This article is part of Morningstar's "Perspectives" series, written by third-party contributors. Here, Kevin Gardiner, chief investment officer for Barclays says that a market correction is more likely to be event driven than based on valuations.
The signal-to-noise ratio in financial commentary is low. One rule of thumb is that some valuation metrics for stocks, namely ‘Tobin’s q’ and long-term cyclically-adjusted price earnings (or ‘CAPE’) ratios, are of limited value and can be largely ignored. Here we explain our scepticism. Apologies for being bit geekier than usual – and for temporarily adding to that noise.
Tobin’s q (for quotient) compares the market value of companies with estimates of the cost of (re)building them. It seems intuitive – why pay more than replacement cost to buy a business?
Alas, the real world is not quite that simple. Data on aggregate replacement costs are patchy and unconvincing – the Fed provides some, but it bundles quoted and non-quoted sectors together, and offers little detail (and no financial sector or non-US data). More importantly, replicating a business as a going concern is not just a matter of re-assembling its assets.
Microsoft, Apple or GSK’s value does not reside in their premises, plant and equipment; Tesco’s worth is not in its shelves; financial sector assets themselves are particularly hard to value. An inaccessible and flawed valuation tool is of little use.
The idea of smoothing corporate earnings in CAPE ratios to eliminate short-term – cyclical – noise is a good one, and pre-dates q. But CAPE proponents often use US data stretching back to the late nineteenth century to argue that today’s stock market is expensive relative to (say) its 100-year moving average. Those claims are not supported. Prior to the great Depression there weren't any well-established accounting standards, and earnings data from that period wouldn’t pass muster today. Stock market indices themselves have changed drastically – from around a dozen or so railroad companies in the 1880s to today’s multi-sectoral baskets with hundreds of names. Information is cheaper, and liquidity greater, nowadays. And while ultralong - term historical charts are seductive, they are no less vulnerable than shorter-term ones to the fallacy of induction: across most of recorded time, stock markets didn’t exist at all.

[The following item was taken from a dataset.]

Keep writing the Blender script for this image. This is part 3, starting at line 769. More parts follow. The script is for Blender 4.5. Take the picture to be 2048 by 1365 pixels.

None of this deters the advocates of the two ratios, whose latest claim is that both metrics unexpectedly move together, and so must be onto something. Wrong on both counts. Each measure compares a volatile, stock market numerator with a more slowly-moving denominator, so of course they move similarly: most of that movement comes from the common component, stock prices. If they are indeed “onto something”, it is simply that spikes in stock prices are often reversed. This is where most of their alleged predictive power comes from, not the fancy denominators. Chartists tell us the same thing more quickly and less patronisingly. Finally, you may read that these ratios are historically proven, but they aren’t: they were popularised long after the events they supposedly predicted.
There is no short-cut to valuing stocks: it is an unavoidably subjective and constantly-evolving quest, and in our view the simpler and more transparent the statistical input, the better. To us, conventional PEs and the earnings outlook, dividend yields, price⁄ book values and implied risk premia all suggest that stocks are not especially expensive. for sure, developed markets have gone some 15 months without even a 10$ correction, and a setback in the weeks ahead would not be surprising – even though tapering seems largely priced-in, and an intervention in Syria seems less imminent. But such a setback in our view will likely reflect not valuations but events.